Kim bilir hangi zelil, hangi rezil hesapların karmaşasında dünyanın bir köşesinde keçilere dahi taş çıkartacak anlamsız bir “inat” ya da “Dediğim dedik çaldığım düdük” derebeyliğiyle, tıpkı bir zamanlar Hiroşima ve Nagazaki’de patlatılan bombalar misali ne zaman kopacağı belli olmayan o “kıyamet” gününe kadar, hani kazara da olsa “bakiye” kalacak insan “kırıntı”ları; acaba divitle, kalemle, mürekkeple sil baştan dertlerini papirüslere veya saman kağıtlarına döküp, dolayısıyla atalarının, ecdatlarının andavallığını açık yüreklilikle tekraren hiyeroglif, çivi veya bilmem hangi harflerle anlatmaya mı başlarlar, hatta başlayabilirler mi, ehh bunu da bittabii ki sadece ve sadece yüce Rabbimiz bilir!

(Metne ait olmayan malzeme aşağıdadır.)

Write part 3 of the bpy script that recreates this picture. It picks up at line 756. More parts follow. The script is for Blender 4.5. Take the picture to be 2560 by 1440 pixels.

İnsanlık aleminin utançtan yana bolca nasiplendiği bu “hal”lerinin, yani “İnsan, insanın kurdudur” veya gavurcasıyla “homo homini lupus” ilkelliğinin sonsuza dek sürüp gitmesini işkembelerine uygun bulup, dahası da bunun inceden inceden süfli hesaplarıyla yatıp kalkanların dünyası, acaba eninde sonunda dönüp dolaşıp hep “bilek gücü”ne, kılıcın keskinliğine dayandığı için mi bugün bu saat bacasından güya “medeniyet” dumanları tüten bu bizim yamuk eksenli dünyanın dört yanı harman yeri?
“Gücü Gücüne Yetene Kanunları”nın dünya ahvalinde giderek yaygınlaşıp kök saldığı şu zaman diliminde; yetkili koltuklarda, divanlarda oturan bilumum “iktidar” mensuplarının, başkalarının, çevresindeki insanların düşünceleri ne olursa olsun illa da kendi “doğru”larını onlara direkt veya dolaylı yollarla dayatıp, böylece dünya ahvaline sadece kendi fikirleri doğrultusunda “ayar” vermeye kalkışırken, diğer taraftan da aksini düşünenlerin ocağına incir dikmelerine ne buyrulur!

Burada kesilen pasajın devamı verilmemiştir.